Das Aladscha-Kloster ist das bekannteste Felsenkloster an der Schwarzmehrküste. Es besteht aus zwei Ebenen in einer rund 40 Meter hohen Felswand aus Kalkstein, zu denen man über ein Außen-Treppengeländer hochsteigt. Hier wurden Mönchszellen, Speiseraum und Küche, Wirtschaftsraum, ein kleiner Friedhof mit Ossarium wahrscheinlich schon im 11. Jahrhundert ausgehöhlt und von Eremiten bewohnt bzw. genutzt. In der oberen Ebene kann die Klosterkapelle besichtigt werden. Nach der osmanischen Besetzung Bulgariens verfiel dieses Kloster, als dessen Schutzherr der Heiland angesehen wird, zunehmend, so dass es Ende des 16. Jahrhunderts endgültig aufgegeben wurde und bis um die Jahrhundertwende 1900 in Vergessenheit geriet. Der arabisch-persische Name „aladja“ wird mit „bunt“ übersetzt und wird mit den einstigen Wandgemälden erklärt, die aber heute nur noch schwer erkennbar sind. Wie das Kloster einst ausgesehen haben könnte, wird in einem modernen, als Museum eingerichteten Nebenbau dargestellt. Rund 700 Meter vom Kloster entfernt, stößt man auf noch ältere frühchristliche Spuren (6.-7. Jh) einer Besiedlung in kleinen unterirdischen Räumen („Katakomben“).

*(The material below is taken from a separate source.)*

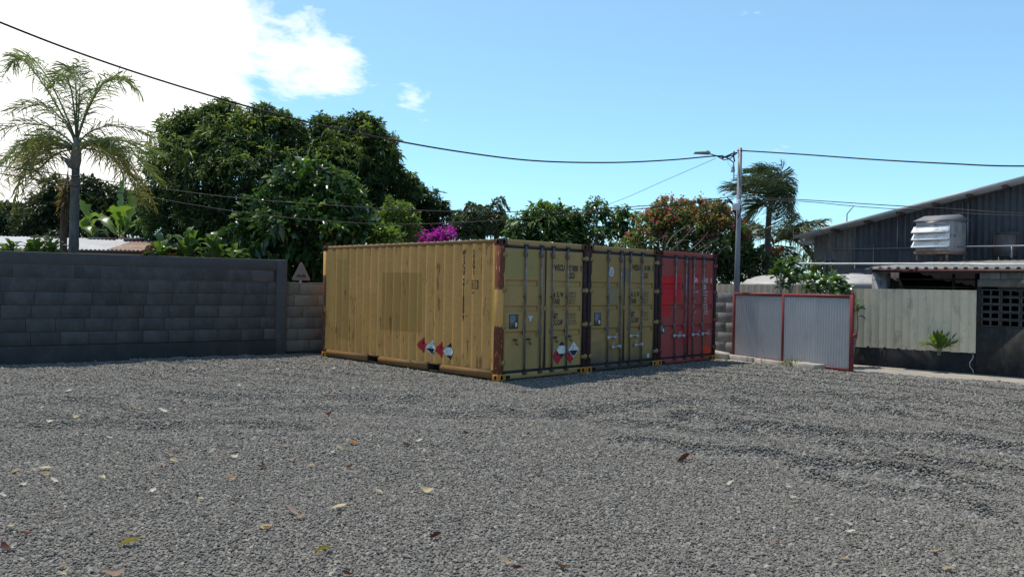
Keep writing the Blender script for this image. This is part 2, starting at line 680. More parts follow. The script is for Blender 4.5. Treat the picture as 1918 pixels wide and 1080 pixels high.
def gravel():
    P = gravel_points()
    n = len(P)
    z = ground_h(P[:, 0], P[:, 1]) + P[:, 2] * RNG.uniform(0.0, 0.55, n)
    me = bpy.data.meshes.new('gravel')
    me.vertices.add(n)
    me.vertices.foreach_set('co', np.stack([P[:, 0], P[:, 1], z], -1).astype(np.float32).ravel())
    a = me.attributes.new('scl', 'FLOAT', 'POINT')
    a.data.foreach_set('value', P[:, 2].astype(np.float32))
    a = me.attributes.new('rot', 'FLOAT_VECTOR', 'POINT')
    rot = np.stack([RNG.normal(0, 0.45, n), RNG.normal(0, 0.45, n), RNG.uniform(0, 6.283, n)], -1)
    a.data.foreach_set('vector', rot.astype(np.float32).ravel())
    a = me.attributes.new('pick', 'INT', 'POINT')
    a.data.foreach_set('value', RNG.integers(0, 6, n).astype(np.int32))
    o = link('gravel', me)
    tag(o, 'loose grey crushed stone spread over the yard', 'gravel', kind='stuff')
    # stone colour: grey basalt chips, each its own shade
    m, t, bs = new_mat('gravel_stone')
    r = t.add('ShaderNodeObjectInfo').outputs['Random']
    c = t.ramp(r, [(0.0, (0.070, 0.065, 0.057)), (0.3, (0.130, 0.120, 0.105)), (0.7, (0.178, 0.165, 0.143)), (0.94, (0.235, 0.217, 0.188)), (1.0, (0.36, 0.33, 0.28))])
    co = obj_co(t)
    c = t.mix(t.math('MULTIPLY', t.noise(co, 2.2, 5, 0.7), 0.6), c, (0.16, 0.148, 0.13))
    t.put(bs.inputs['Base Color'], c)
    bs.inputs['Roughness'].default_value = 0.8
    bs.inputs['Specular IOR Level'].default_value = 0.3
    tree = bpy.data.node_groups.new('gravel_scatter', 'GeometryNodeTree')
    tree.interface.new_socket('Geometry', in_out='INPUT', socket_type='NodeSocketGeometry')
    tree.interface.new_socket('Geometry', in_out='OUTPUT', socket_type='NodeSocketGeometry')
    g = NT(tree)
    gi, go = g.add('NodeGroupInput'), g.add('NodeGroupOutput')
    join = g.add('GeometryNodeJoinGeometry')
    for k in range(6):
        ico = g.add('GeometryNodeMeshIcoSphere')
        ico.inputs['Radius'].default_value = 1.0
        ico.inputs['Subdivisions'].default_value = 2
        pos = g.add('GeometryNodeInputPosition').outputs[0]
        nz = g.add('ShaderNodeTexNoise')
        nz.inputs['Scale'].default_value = 0.85
        nz.inputs['Detail'].default_value = 1.0
        off = g.vmath('ADD', pos, (7.3 * k + 1.1, 3.1 * k, 5.7 * k))
        g.put(nz.inputs['Vector'], off)
        dv = g.vmath('SUBTRACT', nz.outputs['Color'], (0.5, 0.5, 0.5))
        dv = g.vmath('MULTIPLY', dv, (1.9, 1.9, 1.5))
        sp = g.add('GeometryNodeSetPosition')
        g.link(ico.outputs[0], sp.inputs['Geometry'])
        g.put(sp.inputs['Offset'], dv)
        tr = g.add('GeometryNodeTransform')
        g.link(sp.outputs[0], tr.inputs['Geometry'])
        tr.inputs['Scale'].default_value = ((1.0, 0.8, 0.55), (1.15, 0.75, 0.6), (0.95, 0.95, 0.5), (1.2, 0.85, 0.5), (0.9, 0.8, 0.7), (1.1, 0.7, 0.65))[k]
        sm = g.add('GeometryNodeSetMaterial')
        sm.inputs['Material'].default_value = m
        g.link(tr.outputs[0], sm.inputs['Geometry'])
        gti = g.add('GeometryNodeGeometryToInstance')
        g.link(sm.outputs[0], gti.inputs[0])
        g.link(gti.outputs[0], join.inputs[0])
    ins = g.add('GeometryNodeInstanceOnPoints')
    g.link(gi.outputs[0], ins.inputs['Points'])
    g.link(join.outputs[0], ins.inputs['Instance'])
    ins.inputs['Pick Instance'].default_value = True

    def attr(nm, ty):
        nd = g.add('GeometryNodeInputNamedAttribute', data_type=ty)
        nd.inputs['Name'].default_value = nm
        return nd.outputs[0]
    g.link(attr('pick', 'INT'), ins.inputs['Instance Index'])
    g.link(attr('rot', 'FLOAT_VECTOR'), ins.inputs['Rotation'])
    g.link(attr('scl', 'FLOAT'), ins.inputs['Scale'])
    g.link(ins.outputs[0], go.inputs[0])
    md = o.modifiers.new('scatter', 'NODES')
    md.node_group = tree
    me.materials.append(m)


gravel()

# ------------------------------------------------------------------ container paint
def paint_mat(name, base, rust=(0.22, 0.085, 0.04), streak=0.5, spots=0.5, patches=(), axis_u=1, rough=0.6, grime=None,
              rust_bands=(), var=0.14):
    """weathered paint in object space: fade, rust streaks and spots, repainted rectangles, grime"""
    m, t, bs = new_mat(name)
    co = obj_co(t)
    xyz = t.sep(co)
    u, z = xyz[axis_u], xyz[2]
    n1 = t.noise(co, 1.6, 5, 0.6)
    n2 = t.noise(co, 14, 5, 0.65)
    f = t.math('ADD', t.math('MULTIPLY', n1, 0.6), t.math('MULTIPLY', n2, 0.4))
    c = t.ramp(f, [(0.3, tuple(k * (1 - var) for k in base)), (0.7, tuple(k * (1 + var) for k in base))])
    for (u0, u1, z0, z1, col, amt) in patches:
        wob = t.math('MULTIPLY', t.math('SUBTRACT', n2, 0.5), 0.03)
        uu, zz = t.math('ADD', u, wob), t.math('ADD', z, wob)
        k = t.math('MULTIPLY', t.math('GREATER_THAN', uu, u0), t.math('LESS_THAN', uu, u1))
        k = t.math('MULTIPLY', k, t.math('GREATER_THAN', zz, z0))
        k = t.math('MULTIPLY', k, t.math('LESS_THAN', zz, z1))
        k = t.math('MULTIPLY', k, amt)
        c = t.mix(k, c, col)
    # vertical streaks, denser in patches
    sc = (6, 6, 0.55)
    st = t.noise(t.mapping(co, sc, (0.3, 1.7, 2.2)), 3.0, 6, 0.7, 0.3)
    zone = t.noise(t.mapping(co, (1, 1, 1), (5, 2, 1)), 1.4, 4, 0.6)
    sm = t.math('ADD', st, t.math('MULTIPLY', t.math('SUBTRACT', zone, 0.5), 0.8))
    th = 0.78 - 0.22 * streak
    rs = t.ramp(sm, [(th, 0.0), (th + 0.07, 0.9)])
    sp = t.noise(t.mapping(co, (1, 1, 1), (9, 4, 7)), 9, 7, 0.72, 0.2)
    th2 = 0.80 - 0.2 * spots
    sps = t.ramp(sp, [(th2, 0.0), (th2 + 0.04, 1.0)])
    rm = t.math('MAXIMUM', rs, sps)
    for (z0, z1) in rust_bands:
        wob = t.math('MULTIPLY', t.math('SUBTRACT', t.noise(t.mapping(co, (1, 1, 0.35)), 24, 5, 0.7), 0.5), 0.16)
        zz = t.math('ADD', z, wob)
        k = t.math('MULTIPLY', t.math('GREATER_THAN', zz, z0), t.math('LESS_THAN', zz, z1))
        chip = t.ramp(t.noise(t.mapping(co, (1, 1, 0.22), (2, 3, 4)), 22, 5, 0.7), [(0.36, 0.0), (0.42, 1.0)])
        rm = t.math('MAXIMUM', rm, t.math('MULTIPLY', k, chip))
    rc = t.ramp(t.noise(co, 30, 4, 0.7), [(0.3, tuple(k * 0.55 for k in rust)), (0.7, tuple(min(1, k * 1.5) for k in rust))])
    c = t.mix(rm, c, rc)
    if grime is not None:
        zt, col, amt = grime
        k = t.math('SUBTRACT', zt, t.math('ADD', z, t.math('MULTIPLY', n1, 0.45)))
        c = t.mix(t.math('MULTIPLY', t.math('MULTIPLY', k, 2.5, clamp=True), amt), c, col)
    t.put(bs.inputs['Base Color'], c)
    t.put(bs.inputs['Roughness'], t.math('MULTIPLY_ADD', rm, 0.3, rough))
    bs.inputs['Specular IOR Level'].default_value = 0.28
    hh = t.math('SUBTRACT', t.math('MULTIPLY', n2, 0.5), t.math('MULTIPLY', rm, 0.6))
    t.put(bs.inputs['Normal'], t.bump(hh, 0.25, 0.004))
    return m


OCHRE = (0.62, 0.305, 0.088)
OCHRE_SHADED = (0.365, 0.232, 0.088)  # the same ochre on the doors, their shade put into the colour
m_gasket = pmat('door_gasket', (0.022, 0.024, 0.034), 0.6, 0.3, 6, bump=0.1)
m_hole = pmat('casting_hole', (0.008, 0.007, 0.007), 0.9, 0.2, 5, bump=0)
m_steel = pmat('lock_rod_steel', (0.22, 0.22, 0.24), 0.5, 0.3, 9, dirt=(0.12, 0.075, 0.05), dirt_amt=0.5, metal=0.35, bump=0.1)
m_steel_dk = pmat('cam_steel', (0.035, 0.03, 0.035), 0.6, 0.4, 9, dirt=(0.09, 0.045, 0.025), dirt_amt=0.5, bump=0.2)
m_cast_or = pmat('casting_orange', (0.46, 0.19, 0.03), 0.6, 0.2, 8, dirt=(0.16, 0.07, 0.03), dirt_amt=0.25, bump=0.15)
m_cast_rust = pmat('casting_rust', (0.13, 0.05, 0.03), 0.85, 0.45, 14, dirt=(0.03, 0.018, 0.014), dirt_amt=0.5, bump=0.4)
m_cast_red = pmat('casting_red', (0.15, 0.035, 0.03), 0.8, 0.4, 12, dirt=(0.05, 0.02, 0.015), dirt_amt=0.5, bump=0.3)
m_under = pmat('container_floor', (0.06, 0.05, 0.045), 0.9, 0.3, 3)
m_black = pmat('print_black', (0.018, 0.018, 0.02), 0.6, 0.2, 20, bump=0)
m_whitep = pmat('print_white', (0.66, 0.66, 0.67), 0.55, 0.1, 20, dirt=(0.4, 0.38, 0.34), dirt_amt=0.3, bump=0)
m_redp = pmat('placard_red', (0.42, 0.022, 0.030), 0.5, 0.15, 12, bump=0)
m_plate = pmat('approval_plate', (0.20, 0.21, 0.23), 0.4, 0.25, 18, metal=0.5, dirt=(0.1, 0.08, 0.06), dirt_amt=0.4)
m_blue = pmat('sticker_blue', (0.10, 0.17, 0.33), 0.5, 0.2, 20, bump=0)
m_lettw = pmat('lettering_white', (0.62, 0.60, 0.60), 0.6, 0.15, 25, dirt=(0.33, 0.12, 0.12), dirt_amt=0.35, bump=0)
m_num = pmat('lettering_faint', (0.075, 0.065, 0.045), 0.6, 0.2, 25, bump=0)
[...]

Das ehemalige Kloster, das von Mai bis Oktober zwischen 9 und 17 Uhr täglich geöffnet ist (Eintritt: 5 Leva), zieht viele Besucher aus der ganzen Welt an. Ungewöhnlich und eigenartig ist ein Hinweis für die zahlreichen Gläubigen, die dort Zettel mit Wünschen und Fürbitten in den Spalten der Felsen hinterlassen. Diese müssen in eine Art Briefkasten am Treppenaufgang geworfen werden. Sonst seien sie ungültig, heißt es. Zettel sind trotzdem überall verstreut, wohl in der Überzeugung, dass göttlicher Beistand sich nicht von einer amtlichen Verfügung annullieren lässt.
Der Meeresgarten: Primorski-Park
Vom Goldstrand aus erreicht man das rund 17 Kilometer entfernte Warna am einfachsten mit einem Bus der Linie 409. Ein Spaziergang durch den rund vier Kilometer langen Park oder „Meeresgarten“ (Primorski bedeutet „Park am Meer“) lohnt sich auf jeden Fall, denn dort kann man schön gepflegte Blumenbeete ent-lang der Alleen bewundern, das Delfinarium, das Aquarium oder den Zoo besichtigen, ins Schiffs- oder ins Naturkundemuseum gehen oder sich das Kopernikus-Planetarium anschauen. In der Kinderecke werden sich die Kleinen bestimmt nicht langweilen. Wer sportliche Tätigkeiten bevorzugt, kann im Park joggen, Tennis spielen oder sich im Schwimmbad entspannen. Ein Freilichttheater wartet ebenfalls auf Zuschauer. Kleine Cafés und Restaurants, manche mit schönem Ausblick direkt aufs Schwarze Meer können in diesem reichen Angebot nicht fehlen. Wenn noch Wünsche offen bleiben, so gibt es dort auch eine Holzbrücke für Fußgänger. Wer sie mit geschlossenen Augen überquert, ohne das Geländer zu berühren, dem werden seine Wünsche erfüllt, heißt es. Weil das manchen vielleicht zu banal erschien, ist bald eine zusätzliche Bedingung hinzugefügt worden: Die Brücke sei wie beschrieben zu passieren - aber im Rückwärtsgang!
Der Meeresgarten war ursprünglich 1862 tatsächlich als städtischer Garten gedacht worden, weil dort Gemüse angebaut und Obstbäume gesetzt wurden. 1895 wurde auf Einladung des Bürgermeisters Michail Koloni der Garten dann nach Entwurf des tschechischen Landschaftsarchitekten Anton Novak komplett umgestaltet. Er war es, der den Judasbaum (Cercis siliquastrum) aus der Region Preslav gesetzt hat. Trotz seines Namens (es soll der Baum sein, an dem Judas sich erhängt hat, deshalb seien seine einst weißen Blüten aus Scham rot/rosa geworden) ist dieses farbenprächtige Blütengehölz in Warna sehr beliebt.
Heute gilt der Primorski Park als der größte Landschaftspark auf dem Balkan. Viele Bewohner von Warna, zahlreicher als die Touristen, sind dort anzutreffen, denn der Park ist für sie der ideale Ort für Erholung, Unterhaltung, sportliche Betätigung und Begegnungen. Touristen können, anschließend an einem Rundgang durchs nahe gelegene historische Stadtzentrum oder einfach Flanieren, rund zwei angenehme und entspannende Stunden für diesen besonderen Park einplanen.